Poste Italaine

Having had the misfortune of interacting with more than my fair share of them, I generally take a dim view of government bureaucracies.  By extension I also find myself reflexively suspicious of those who work in them, although I try not to pre-judge, pre-judger that I am.  

I have also noticed the beauracracies of other countries never fail to disappoint in this regard.  I thought the California DMV set an exceptionally low bar for customer service, but they never made me cry the way French Immigration can.  I thought the TSA took the cake for being able to simultaneously humiliate and infuriate their customers, but then I was introduced to the Cannes Airport Bureau of Badges.  

Here in Italy we have been able to minimize our interaction with most Italian bureaucracies, which may fuel our slightly prejudiced view that Italians are wonderful, engaging people, across the board.   But there has been one glaring exception:  the Italian Post Office.  

It is a terrible institution.  It performs many in-person services that in a normal western country no longer exist, due to the internet.  They are inexplicably incompetent, and/or inexplicably ill-prepared for their jobs, which fuels an anger in Italians you often don't see.  Last night, the guy ahead of me in the queue became unglued, unleashing a stream of vitriol at the clerks.  Up until that point they had been too busy to serve any of us, but they stopped pecking away at their keyboards long enough to scowl right back at the customer, and then went back to whatever it was they were doing.  
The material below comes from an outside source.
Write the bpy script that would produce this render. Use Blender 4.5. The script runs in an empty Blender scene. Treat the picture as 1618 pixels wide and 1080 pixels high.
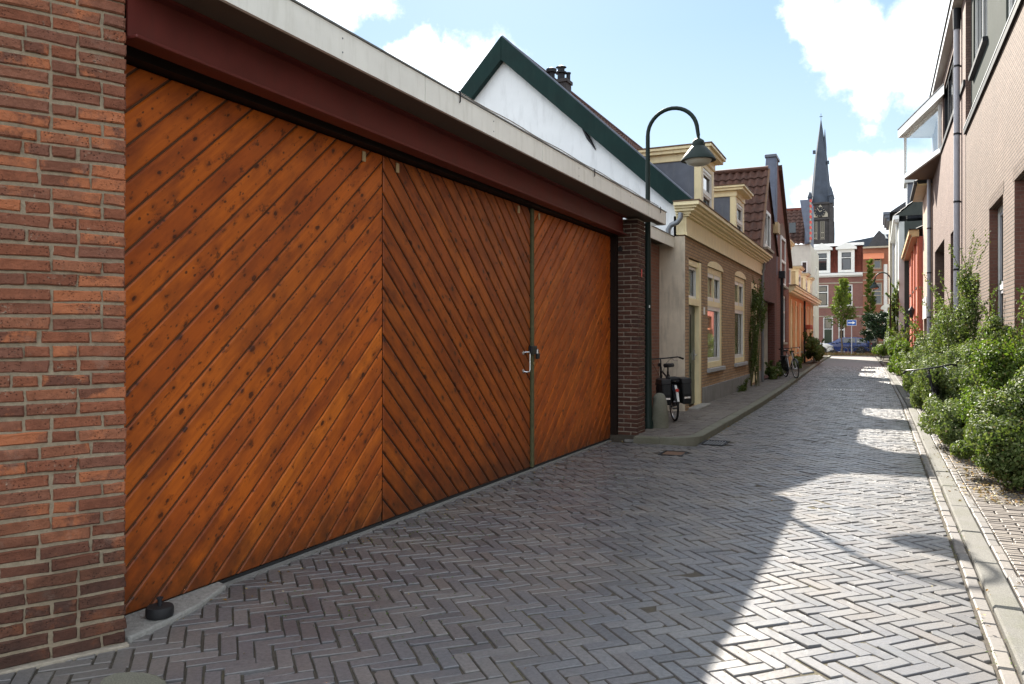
import bpy, bmesh, math, random
import numpy as np
from mathutils import Vector, Matrix

sc = bpy.context.scene
COL = sc.collection
R = random.Random(11)
NR = np.random.default_rng(5)
rad = math.radians

# ------------------------------------------------------------------ camera
CAM_H = 1.55
YAW = 25.0
FPX = 1240.0
cam_d = bpy.data.cameras.new("camera")
cam = bpy.data.objects.new("camera", cam_d)
COL.objects.link(cam)
cam.location = (0, 0, CAM_H)
cam.rotation_euler = (rad(90), 0, rad(YAW))
cam_d.sensor_fit = 'HORIZONTAL'
cam_d.sensor_width = 36
cam_d.lens = FPX / 1618 * 36
cam_d.shift_y = -9.0 / 1618
cam_d.clip_end = 3000
cam_d.clip_start = 0.05
sc.camera = cam

# ------------------------------------------------------------------ light, sky, exposure
SUN = Vector((-2.98, 5.75, 4.46)).normalized()
SUN_EL = math.asin(SUN.z)
SUN_ROT = math.atan2(SUN.x, SUN.y) % (2 * math.pi)
sun_d = bpy.data.lights.new("sun", 'SUN')
sun_d.energy = 5.0
sun_d.angle = rad(0.53)
sun_d.color = (1.0, 0.93, 0.82)
sun = bpy.data.objects.new("sun", sun_d)
COL.objects.link(sun)
sun.location = (-10, 20, 30)
sun.rotation_euler = (-SUN).to_track_quat('-Z', 'Y').to_euler()

sc.view_settings.view_transform = 'Standard'
sc.view_settings.look = 'None'
sc.view_settings.gamma = 1
sc.view_settings.exposure = 1.85
sc.view_settings.use_curve_mapping = False
sc.render.engine = 'CYCLES'
sc.cycles.use_denoising = True
sc.cycles.max_bounces = 8
sc.cycles.diffuse_bounces = 4
sc.cycles.glossy_bounces = 4
sc.cycles.transparent_max_bounces = 8
sc.cycles.caustics_reflective = False
sc.cycles.blur_glossy = 0.0
sc.cycles.sample_clamp_indirect = 8


def ray(u, v):
    """world direction of a photograph pixel; used to find the sky directions of the clouds"""
    a = (u - 809) / FPX
    c, s = math.cos(rad(YAW)), math.sin(rad(YAW))
    return Vector((c * a - s, s * a + c, (531 - v) / FPX)).normalized()


world = bpy.data.worlds.new("World")
sc.world = world
world.use_nodes = True
wn, wl = world.node_tree.nodes, world.node_tree.links
wn.clear()


def wnode(t, **k):
    n = wn.new(t)
    for a, b in k.items():
        setattr(n, a, b)
    return n


w_out = wnode('ShaderNodeOutputWorld')
w_bg = wnode('ShaderNodeBackground')
w_bg.inputs['Strength'].default_value = 0.12
wl.new(w_bg.outputs[0], w_out.inputs[0])
sky = wnode('ShaderNodeTexSky', sky_type='NISHITA')
sky.sun_disc = False
sky.sun_elevation = SUN_EL
sky.sun_rotation = SUN_ROT
sky.altitude = 0
sky.air_density = 1.0
sky.dust_density = 0.25
sky.ozone_density = 1.6
w_tc = wnode('ShaderNodeTexCoord')
w_n1 = wnode('ShaderNodeTexNoise')
w_n1.inputs['Scale'].default_value = 9
w_n1.inputs['Detail'].default_value = 9
w_n1.inputs['Roughness'].default_value = 0.62
wl.new(w_tc.outputs['Generated'], w_n1.inputs['Vector'])
w_s = wnode('ShaderNodeVectorMath', operation='SUBTRACT')
wl.new(w_n1.outputs['Color'], w_s.inputs[0])
w_s.inputs[1].default_value = (0.5, 0.5, 0.5)
w_m = wnode('ShaderNodeVectorMath', operation='SCALE')
wl.new(w_s.outputs[0], w_m.inputs[0])
w_m.inputs['Scale'].default_value = 0.16
w_a = wnode('ShaderNodeVectorMath', operation='ADD')
wl.new(w_tc.outputs['Generated'], w_a.inputs[0])
wl.new(w_m.outputs[0], w_a.inputs[1])
CLOUDS = [(500, -12, 62), (560, -20, 50), (775, 105, 78), (700, 115, 62), (640, 95, 50), (600, 100, 40), (730, 150, 80),
          (1285, 50, 55), (1345, 70, 72), (1420, 75, 80), (1480, 25, 85), (1395, 130, 62), (1465, 130, 70), (1600, 60, 120),
          (1375, 330, 75), (1430, 290, 75), (1330, 330, 55), (1345, 265, 46), (1480, 310, 90), (1260, 410, 90),
          (330, -150, 160), (1050, -220, 130), (1250, -160, 110), (1800, 200, 260), (-200, 60, 240), (150, -330, 200)]
prev = None
for (u, v, r) in CLOUDS:
    c = ray(u, v)
    dn = wnode('ShaderNodeVectorMath', operation='DISTANCE')
    wl.new(w_a.outputs[0], dn.inputs[0])
    dn.inputs[1].default_value = c
    mr = wnode('ShaderNodeMapRange')
    wl.new(dn.outputs['Value'], mr.inputs['Value'])
    rr = r / FPX
    mr.inputs['From Min'].default_value = rr * 0.98
    mr.inputs['From Max'].default_value = rr * 0.15
    if prev is None:
        prev = mr.outputs[0]
    else:
        mx = wnode('ShaderNodeMath', operation='MAXIMUM')
        wl.new(prev, mx.inputs[0])
        wl.new(mr.outputs[0], mx.inputs[1])
        prev = mx.outputs[0]
# unseen clouds over the rest of the sky, cover raised to lift the shade
w_n2 = wnode('ShaderNodeTexNoise')
w_n2.inputs['Scale'].default_value = 2.3
w_n2.inputs['Detail'].default_value = 8
wl.new(w_tc.outputs['Generated'], w_n2.inputs['Vector'])
w_c2 = wnode('ShaderNodeMapRange')
wl.new(w_n2.outputs['Fac'], w_c2.inputs['Value'])
w_c2.inputs['From Min'].default_value = 0.42
w_c2.inputs['From Max'].default_value = 0.54
w_dc = wnode('ShaderNodeVectorMath', operation='DISTANCE')
wl.new(w_tc.outputs['Generated'], w_dc.inputs[0])
w_dc.inputs[1].default_value = ray(950, 300)
w_dm = wnode('ShaderNodeMapRange')
wl.new(w_dc.outputs['Value'], w_dm.inputs['Value'])
w_dm.inputs['From Min'].default_value = 0.7
w_dm.inputs['From Max'].default_value = 1.0
w_mu = wnode('ShaderNodeMath', operation='MULTIPLY')
wl.new(w_c2.outputs[0], w_mu.inputs[0])
wl.new(w_dm.outputs[0], w_mu.inputs[1])
w_mx = wnode('ShaderNodeMath', operation='MAXIMUM')
wl.new(prev, w_mx.inputs[0])
wl.new(w_mu.outputs[0], w_mx.inputs[1])
w_ss = wnode('ShaderNodeMapRange', interpolation_type='SMOOTHSTEP')
wl.new(w_mx.outputs[0], w_ss.inputs['Value'])
w_ss.inputs['From Min'].default_value = 0.02
w_ss.inputs['From Max'].default_value = 0.75
# pale thin veil over the blue, as on a bright humid day
w_veil = wnode('ShaderNodeMix', data_type='RGBA')
w_veil.inputs[0].default_value = 0.86
wl.new(sky.outputs[0], w_veil.inputs[6])
w_sep = wnode('ShaderNodeSeparateXYZ')
wl.new(w_tc.outputs['Generated'], w_sep.inputs[0])
w_rmp = wnode('ShaderNodeValToRGB')
wl.new(w_sep.outputs[2], w_rmp.inputs[0])
els = w_rmp.color_ramp.elements
els[0].position, els[0].color = 0.0, (0.80, 0.91, 0.97, 1)
els[1].position, els[1].color = 1.0, (0.3, 0.55, 0.86, 1)
for p_, c_ in ((0.16, (0.65, 0.82, 0.93, 1)), (0.36, (0.44, 0.66, 0.88, 1))):
    q_ = els.new(p_)
    q_.color = c_
w_vs = wnode('ShaderNodeVectorMath', operation='SCALE')
wl.new(w_rmp.outputs[0], w_vs.inputs[0])
w_vs.inputs['Scale'].default_value = 2.04
wl.new(w_vs.outputs[0], w_veil.inputs[7])
w_n3 = wnode('ShaderNodeTexNoise')
w_n3.inputs['Scale'].default_value = 14
w_n3.inputs['Detail'].default_value = 6
wl.new(w_tc.outputs['Generated'], w_n3.inputs['Vector'])
w_cr = wnode('ShaderNodeMix', data_type='RGBA')
wl.new(w_n3.outputs['Fac'], w_cr.inputs[0])
w_cr.inputs[6].default_value = (3.7, 3.85, 4.0, 1)
w_cr.inputs[7].default_value = (5.6, 6.0, 6.4, 1)
w_mix = wnode('ShaderNodeMix', data_type='RGBA')
wl.new(w_ss.outputs[0], w_mix.inputs[0])
wl.new(w_veil.outputs[2], w_mix.inputs[6])
wl.new(w_cr.outputs[2], w_mix.inputs[7])
wl.new(w_mix.outputs[2], w_bg.inputs['Color'])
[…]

In order to pay the bill for my leading-edge cell phone, whose service is provided by a leading edge wireless company, I have to go to the Post Office with my paper bill.  The clerk spends a minute or two seriously contemplating it, enters what appears to be a hundred or so separate data elements into her computer, and then runs the bill through a reader that was built some time in the late 1980's.   To cap it all off, I am then charged for the privilege of appearing before her and extinguishing my cell phone debt.  

And you still have to lick many of their stamps.   How is that still a thing? 

Outside the Post Office, there are hordes of wonderful Italians.  Inside the post office, an alternative universe lays waiting to grind all the happiness out of your day. It is Italy's curious doppelganger.